Viene todo lo anterior a cuento del enorme costalazo que se ha pegado el «progresismo» en Irlanda en la doble consulta para cambiar su Constitución de 1937, de inspiración católica, y retirar las alusiones a la importancia de la familia, el matrimonio y la contribución la mujer que trabaja en casa.

Todos los partidos convencionales apoyaban con unanimidad el «sí» a la reforma constitucional, a la que solo se oponían la Iglesia y algunas organizaciones conservadoras. Una Irlanda cada vez más «progresista» tenía que cepillarse dos obsoletos artículos de la Carta Magna, el que rezaba que «la familia basada en el matrimonio es el pilar de la sociedad» y el que decía que la República «reconoce que con su trabajo en casa la mujer da un apoyo al Estado sin el que el bien común no puede lograrse». El segundo artículo añadía además que «el Estado actuará para asegurar que las madres no se vean obligadas por necesidad económica a tener que trabajar, en detrimento de sus obligaciones en el hogar».

Para que todo quedase redondo, la consulta se celebró en el 8-M, la fiesta patronal del feminismo. ¿Qué podía salir mal? Nada. Por aquí abajo, el inefable periódico sanchista lo veía claro: se votará «para eliminar de la Constitución dos artículos de tufo machista y conservador». Qué guay. ¿Y qué pasó? La propuesta de suprimir la referencia a «la familia basada en el matrimonio» para poner en su lugar «otras relaciones duraderas» fue rechazada por el 68 % de los votantes. En el caso de la labor de las mujeres en el hogar, la derrota «progresista» fue ya épica: el 74 % de los irlandeses dijeron que nones, que el artículo se quedaba como estaba desde 1937.

Tremebundo revolcón al consenso mental izquierdista, que aspira a convertirse en pensamiento único, y a la corrección política. En los debates de la campaña surgieron insólitas sorpresas, como una incorrecta encuesta donde se reconocía que dos de cada tres mujeres irlandesas, en caso de poder elegir, preferirían quedarse en casa criando a sus hijos en lugar de ir a trabajar.

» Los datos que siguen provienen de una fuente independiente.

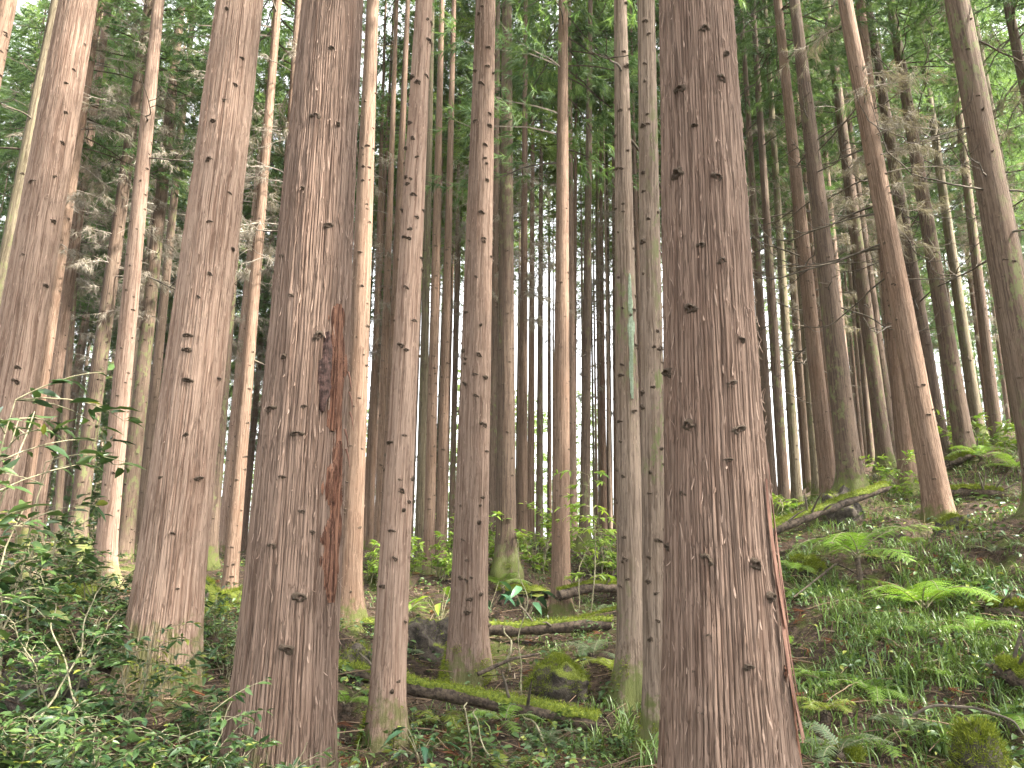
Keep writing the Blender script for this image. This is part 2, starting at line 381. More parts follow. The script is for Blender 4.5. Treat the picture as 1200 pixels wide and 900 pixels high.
# ------------------------------------------------------------------ trees read from the photograph
# key: x and width at the top edge; x, width at row yr; distance; base row; bark; crown; label
TREES = [
 ('a', 815, 80, 840, 117, 600, 4.2, None, 'bark_big', 'massive rough-barked conifer with peeling reddish bark down one side of its base'),
 ('b', 390, 66, 348, 103, 600, 5.1, None, 'bark_big', 'massive conifer trunk with a red torn bark wound and a dark charred hollow'),
 ('c', 281, 50, 192, 77, 740, 6.6, 795, 'bark_pink', 'thick pinkish conifer leaning over the leafy shrubs, sunlit along its flank'),
 ('d', 92, 37, -12, 55, 600, 8.0, 705, 'bark_pink', 'thick pale pink conifer leaning strongly at the edge of the photo'),
 ('e', 497, 18, 452, 41, 850, 7.3, 887, 'bark_pink', 'slim pale conifer between the wounded trunk and the flared trunk, moss at its foot'),
 ('f', 569, 22, 549, 44, 740, 9.8, 800, 'bark_pink', 'pink conifer with a flared mossy base behind the long mossy log'),
 ('g', 757, 27, 770, 32, 800, 7.4, 890, 'bark_grey', 'slim light brown conifer standing just beside the most massive trunk, almost touching it'),
 ('h', 727, 14, 741, 35, 800, 8.8, 824, 'bark_grey', 'olive grey conifer with a pale green lichen streak'),
 ('i', 660, 10, 657, 23, 712, 15.5, 731, 'bark_brown', 'straight brown conifer with a green mossy foot behind the short level log'),
 ('j', 594, 16, 593, 24, 650, 17.0, 668, 'bark_dark', 'dim brown conifer rising right behind the flared pink trunk'),
 ('k', 584, 9, 575, 13, 640, 22.0, 646, 'bark_dark', 'thin dark conifer squeezed between the flared pink trunk and the dim brown one'),
 ('l', 437, 13, 407, 32, 715, 12.0, 734, 'bark_brown', 'brown knobbly conifer half hidden behind the wounded trunk'),
 ('m', 478, 9, 449, 14, 690, 20.0, 702, 'bark_brown', 'thin brown conifer just behind the slim pale one'),
 ('n', 186, 12, 122, 24, 668, 14.0, 677, 'bark_pink', 'slender orange-brown conifer with a sunlit foot, standing alone in a gap'),
 ('o', 326, 8, 267, 18, 715, 15.0, 726, 'bark_brown', 'slender conifer with a pale upper stem between the two thick trunks'),
 ('p', 350, 9, 312, 14, 600, 15.0, 690, 'bark_brown', 'slender conifer nearly hidden behind the wounded trunk, its top showing'),
 ('q', 66, 10, -50, 20, 600, 12.5, 680, 'bark_olive', 'mossy knobbly conifer behind the pale pink leaning trunk'),
 ('r', 10, 17, -118, 30, 600, 11.0, 720, 'bark_brown', 'brown conifer showing only in the upper corner of the photo'),
 ('R1', 911, 9, 972, 20, 580, 17.0, 592, 'bark_brown', 'purplish brown conifer on the slope, first of the close pair'),
 ('R2', 931, 11, 998, 28, 570, 15.0, 583, 'bark_dark', 'stout grey-brown conifer on the slope behind the end of the raised log'),
 ('R1b', 921, 5, 983, 9, 560, 24.0, 570, 'bark_pink', 'pale thin conifer filling the gap in the close pair on the slope'),
 ('R3', 990, 15, 1098, 30, 585, 13.0, 613, 'bark_brown', 'leaning brown conifer with a flared root foot beside the fern slope'),
 ('R4', 1043, 9, 1129, 21, 515, 17.0, 530, 'bark_dark', 'grey conifer on the ridge with bright leaves beside it'),
 ('R5', 1016, 8, 1104, 20, 535, 18.0, 548, 'bark_dark', 'dark conifer on the ridge just behind the leaning root-footed one'),
 ('R6', 1121, 24, 1206, 40, 460, 11.0, 600, 'bark_dark', 'dark stout conifer leaning in from the edge of the photo, green sprays before it'),
 ('R7', 968, 8, 1038, 18, 545, 20.0, 556, 'bark_dark', 'straight grey conifer on the ridge beyond the raised log'),
 ('R8', 975, 5, 1048, 13, 540, 22.0, 551, 'bark_dark', 'thin grey conifer on the ridge close against a thicker grey one'),
 ('R9', 1008, 9, 1066, 22, 570, 15.5, 582, 'bark_brown', 'brown conifer on the slope at the upper end of the raised log'),
 ('R10', 1108, 8, 1168, 13, 510, 21.0, 521, 'bark_dark', 'thin dark conifer on the ridge behind the bright ferns'),
 ('R11', 1072, 6, 1146, 14, 505, 22.0, 513, 'bark_olive', 'ivy-green lower stem of a thin conifer on the ridge'),
 ('R12', 1115, 5, 1192, 9, 505, 25.0, 509, 'bark_olive', 'thinnest pale conifer on the ridge near the edge of the photo'),
 ('R13', 868, 5, 907, 11, 600, 21.0, 606, 'bark_dark', 'thin dark conifer just beyond the most massive trunk'),
 ('R14', 882, 6, 919, 13, 585, 20.0, 602, 'bark_dark', 'dark thin conifer, second beyond the most massive trunk'),
 ('R15', 896, 6, 934, 12, 590, 21.5, 598, 'bark_olive', 'olive thin conifer, third beyond the most massive trunk'),
 ('R16', 912, 6, 958, 11, 580, 23.0, 590, 'bark_olive', 'yellowish thin conifer beside the purplish pair on the slope'),
 ('R17', 972, 4, 1022, 8, 545, 28.0, 553, 'bark_dark', 'very thin conifer in the bright gap behind the raised log'),
 ('R18', 1180, 9, 1262, 16, 400, 15.0, 590, 'bark_dark', 'thin conifer cut off by the upper corner, branches across it'),
 ('R19', 1137, 8, 1212, 14, 420, 17.0, 545, 'bark_olive', 'pale-edged conifer tucked behind the dark stout one'),
 ('L1', 116, 9, 15, 26, 635, 15.0, 648, 'bark_brown', 'knobbly brown conifer just inside the pale pink leaning trunk'),
 ('L2', 128, 7, 42, 18, 600, 17.5, 650, 'bark_pink', 'pale-topped conifer catching a streak of sun on its upper stem'),
 ('L3', 175, 9, 88, 21, 635, 16.0, 648, 'bark_dark', 'brown conifer with grey dead sprays hanging in front of it'),
 ('L4', 213, 8, 146, 20, 640, 17.0, 664, 'bark_dark', 'brown conifer directly behind the slender orange-brown one'),
 ('L5', 228, 6, 166, 13, 605, 20.0, 652, 'bark_dark', 'thin dark conifer against the thick leaning pink trunk'),
 ('L6', 297, 8, 246, 17, 645, 17.0, 657, 'bark_dark', 'reddish conifer showing just past the thick leaning pink trunk'),
 ('L7', 112, 5, 68, 9, 600, 24.0, 641, 'bark_dark', 'thin blackish conifer in the dim gap behind the knobbly one'),
 ('C1', 452, 5, 434, 9, 620, 26.0, 641, 'bark_brown', 'very thin conifer beside the knobbly brown trunk, light at its edge'),
 ('C2', 465, 6, 443, 12, 650, 22.0, 660, 'bark_brown', 'thin conifer in the narrow gap beside the slim pale trunk'),
 ('C3', 507, 7, 492, 13, 650, 21.0, 672, 'bark_olive', 'yellow-mossed thin conifer past the slim pale trunk'),
 ('C4', 518, 7, 502, 14, 670, 19.0, 683, 'bark_brown', 'reddish thin conifer next to the yellow-mossed one'),
 ('C5', 532, 6, 516, 13, 655, 20.0, 666, 'bark_brown', 'thin conifer midway between the yellow-mossed and the flared pink ones'),
 ('C6', 541, 4, 529, 8, 640, 28.0, 646, 'bark_dark', 'threadlike conifer close against the flared pink trunk'),
 ('C7', 616, 6, 612, 12, 630, 22.0, 641, 'bark_brown', 'thin conifer just past the dim brown trunk'),
 ('C8', 625, 4, 622, 9, 630, 26.0, 640, 'bark_brown', 'thin pale conifer in the bright gap, first before the straight brown trunk'),
 ('C9', 635, 4, 632, 9, 630, 27.0, 638, 'bark_dark', 'thin grey conifer in the bright gap, next to the straight brown trunk'),
 ('C10', 692, 5, 685, 13, 635, 21.0, 646, 'bark_dark', 'dark thin conifer behind the bright green sapling'),
 ('C11', 676, 4, 671, 8, 630, 28.0, 637, 'bark_brown', 'threadlike conifer between the straight brown trunk and the dark thin one'),
 ('C12', 702, 4, 708, 8, 630, 30.0, 636, 'bark_brown', 'threadlike conifer, first of three before the lichen-streaked trunk'),
 ('C13', 709, 4, 715, 8, 630, 32.0, 636, 'bark_dark', 'threadlike conifer, second of three before the lichen-streaked trunk'),
 ('C14', 717, 4, 723, 8, 630, 29.0, 637, 'bark_brown', 'threadlike conifer against the edge of the lichen-streaked trunk'),
]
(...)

Qué cosas. Alguien le debe haber echado algo en la pinta de Guinness a estos locos irlandeses, pues en la República Plurinacional Sanchista hace tiempo que sabemos que los hijos no son de los padres, que existen 16 modelos de familia y que no hay nada más útil y esperanzador que el ateísmo desesperanzado, la subcultura de la muerte, el odio a los católicos, el rencor social y el imperio del Estado sobre la libertad.

(Vayan mirando a Irlanda los de Génova 13 y anoten, que la política no se agota en Puigdemont y el IVA del pollo).